Betreiber ist die 2017 in Frankreich gegründete und börsennotierte Lhyfe, die in ihrem Heimatland bereits drei Anlagen realisiert hat und auf der Ostalb nun auf einem Hektar Fläche ihren ersten deutschen Standort in der platzsparenden Containerbauweise mit je fünf Stacks betreibt.

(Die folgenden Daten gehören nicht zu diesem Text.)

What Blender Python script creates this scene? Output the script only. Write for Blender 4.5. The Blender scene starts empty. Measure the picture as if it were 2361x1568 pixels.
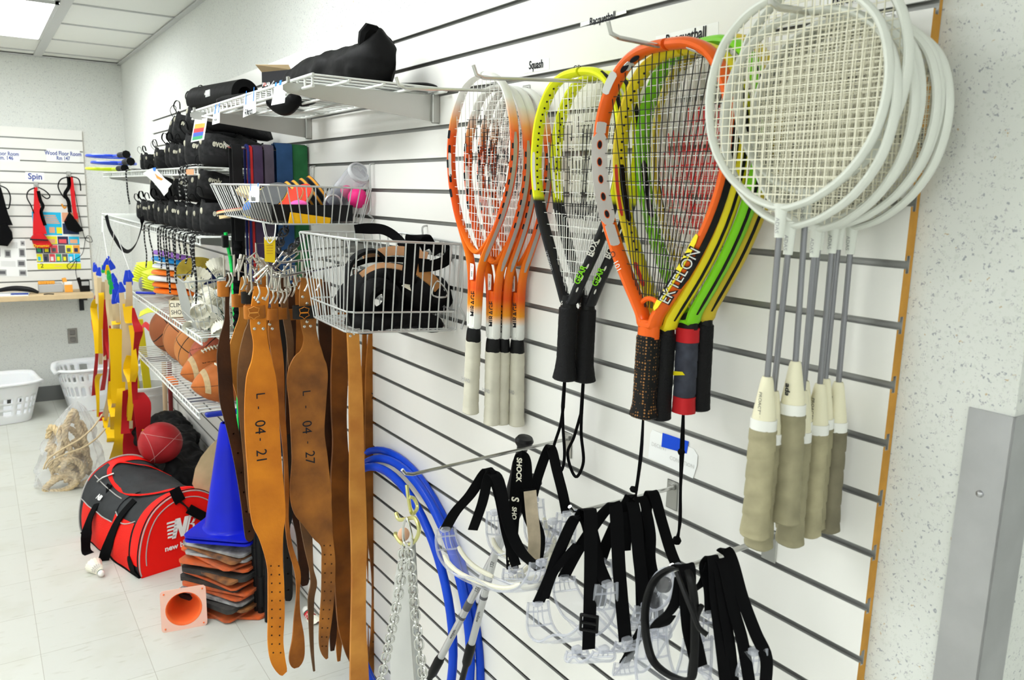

Bis vermutlich 2032 die Anlage an das überörtliche Erdgasnetz angeschlossen ist, werden die Kunden aus dem Mobilitäts- und Industriesektor sowie Zulieferer zu dieser Brennstoffzellentechnologie mit Containern beliefert, die mit H₂ betankt sind.
H2 MOBILITY, Betreiber von Wasserstofftankstellen bundesweit, beabsichtige, seine in Süddeutschland geplanten Tankstellen mit der Energie aus Gmünd zu beliefern, so Lhyfe-Deutschlandvertriebschef Pascal Louvet bei einem Presse-Rundgang vor der Einweihung. Perspektivisch soll der Standort auch ins H2-Netz einspeisen, das ab 2032 geknüpft sein soll.
Abnehmer vorhanden
Potenzielle energieintensive Abnehmer in der Region wären dann Schwenk Zement in Herbrechtingen, die Papierfabrik Palm in Aalen und ein Nähwärmeversorgungsnetz in Ellwangen. Unter Volllast will Lhyfe das Kilo H₂ „deutlich unter zehn Euro“ verkaufen. Da die Einnahmen aus dem Zertifikatehandel angerechnet werden können, reduziert allein dies den Preis schon um drei bis sechs Euro, so Louvet.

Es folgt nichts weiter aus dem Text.